There are eleven uses of the word 'f**k' in the work, alongside uses of 'bitch,' 'shit' and milder language. This level of strong language required a 15, as the BBFC Guidelines at 12A allow for only 'infrequent' use. As a category defining issue, the language is mentioned in the film's BBFCinsight.

The violence in Elephant does not start until 65 minutes into this 80 minute feature, but has a huge impact, releasing the tension that has been successfully building throughout the film. The ordinariness and banality of the students' everyday lives, which we have watched with an almost detached air, are thrown immediately into sharp relief.

The violence includes the sight of several students and teachers shot to death. Several of the killings take place off-screen, but pools of blood are seen around felled bodies and the effect is strong enough to warrant a 15 classification.

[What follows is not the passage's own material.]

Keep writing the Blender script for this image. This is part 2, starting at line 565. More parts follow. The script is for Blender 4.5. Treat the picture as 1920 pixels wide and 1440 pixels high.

The most explicit scene of violence is that in which Michelle, a student we have come to know, is shot at point blank range. We see a bloody wound appear in her chest and blood spatter up the bookshelves behind her. The film lingers on acts of sadism and psychological torture as the killers enjoy their power to the full, toying with, and terrorising their victims before killing them coldly. However, these elements of terrorisation are containable at 15  where  'violence may be strong.'

The documentary film Bowling for Columbine, directed by Michael Moore and released in 2002, explores the events behind the real-life Columbine High School massacre of April 1999. Two students at that school shot and killed 12 of their fellow pupils and wounded 24 others, before turning the guns on themselves. In his film, Moore uses recordings of 911 calls made from the school on the day of the shootings and CCTV footage of pupils hiding under desks as the killers prowled the school, to illustrate the terror inflicted on that day.

Bowling for Columbine has a clear agenda, to present the killings within their broader social and political context and to call for a tightening of firearms regulations in the United States. It was passed 15. Elephant makes no such overt arguments, relying on the impact of the storytelling to encourage audiences to draw their own conclusions. Van Sant does not suggest that parenting or society is to blame for the actions of these student killers; he makes no comment at all.

Although this theme is rather disturbing, such issues could be explored at 12A/12 depending on their treatment. It is not the theme of the school shooting on its own that placed the work at 15, but rather the use of strong language and the detail in the violence, as discussed above.

The moderate sex references include the sight of the killers, Eric and Alex, sharing a shower and kissing. The BBFC makes no distinction between heterosexual and homosexual sex and the scene would not be an issue at the 12 level which allows implied sexuality. Though the theme and the sex references were noted by examiners, these were not category defining issues and so not mentioned in the BBFCinsight.

Elephant was selected for the National Schools Film Week in 2006.